MC: An episode (probably on the shorter side) with Higgins running into mishaps and awkward situations, while perhaps seeing more 0f his front office duties and “behind-the-scenes” work, could be entertaining television.

AB: Sam Obisanya might be a good choice here, with any possible outcome of his relationship with Rebecca. If that somehow works out, it would be interesting to see how he’s doing, both when she’s around and when she’s not. There are maybe some possibilities of him interacting with media, teammates, and his dad again too. And if that relationship doesn’t work out, it would be interesting to have something focused on how he reacts.

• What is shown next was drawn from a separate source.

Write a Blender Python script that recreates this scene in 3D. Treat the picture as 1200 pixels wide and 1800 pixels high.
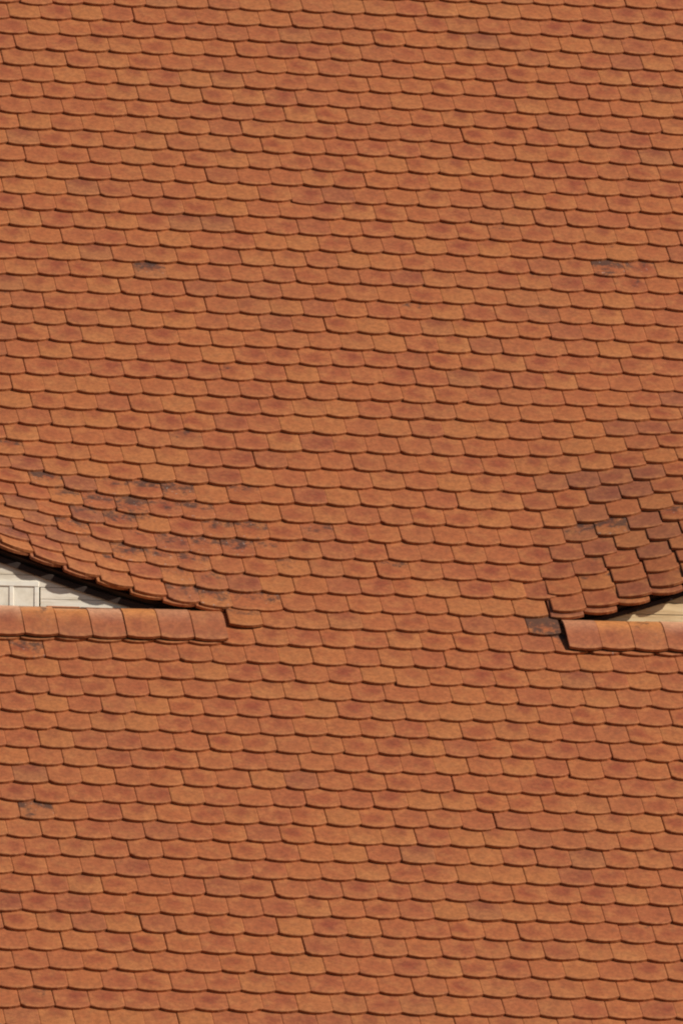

IC: I wanted more Mae after finding out she went on a date with one of the bar regulars. How many others has she gone on or was that a one-off? So many AFC Richmond players have surely stopped in over the years. That woman has stories to tell.

Is there a sports venue you would like to visit late at night?

MG: The University of Oregon’s Hayward Field. Without Limits, a Steve Prefontaine biopic, is my favorite sports movie. It captures the sheer joy and pain of long-distance running. Would love to get in some laps on the same field that Prefontaine once ran. Even though most of the original facility has been demolished and renovated, it would still be meaningful.

MC: Wrigley Field.

AB: I think soccer grounds are an excellent pick for this, and I enjoyed how thrilled the Richmond lads were to be on their team’s pitch. Some of these grounds are so interesting and so cool to see from pitch level. My pick here might be Wembley, very appropriate for Ted Lasso. Yeah, it’s not the same stadium where Freddie Mercury once played, but it’s still a site that’s been witness to so much history, and the new stadium itself has seen a lot of incredible moments already.

IC: I’ve never been to Fenway Park. While I’d certainly like to watch a Red Sox game there, getting to run around an empty ballpark with a couple of friends late at night, the field and the stands, inside the scoreboard, would be spectacular.

JR: Shooting around at an empty Hinkle Fieldhouse or Assembly Hall would be incredible.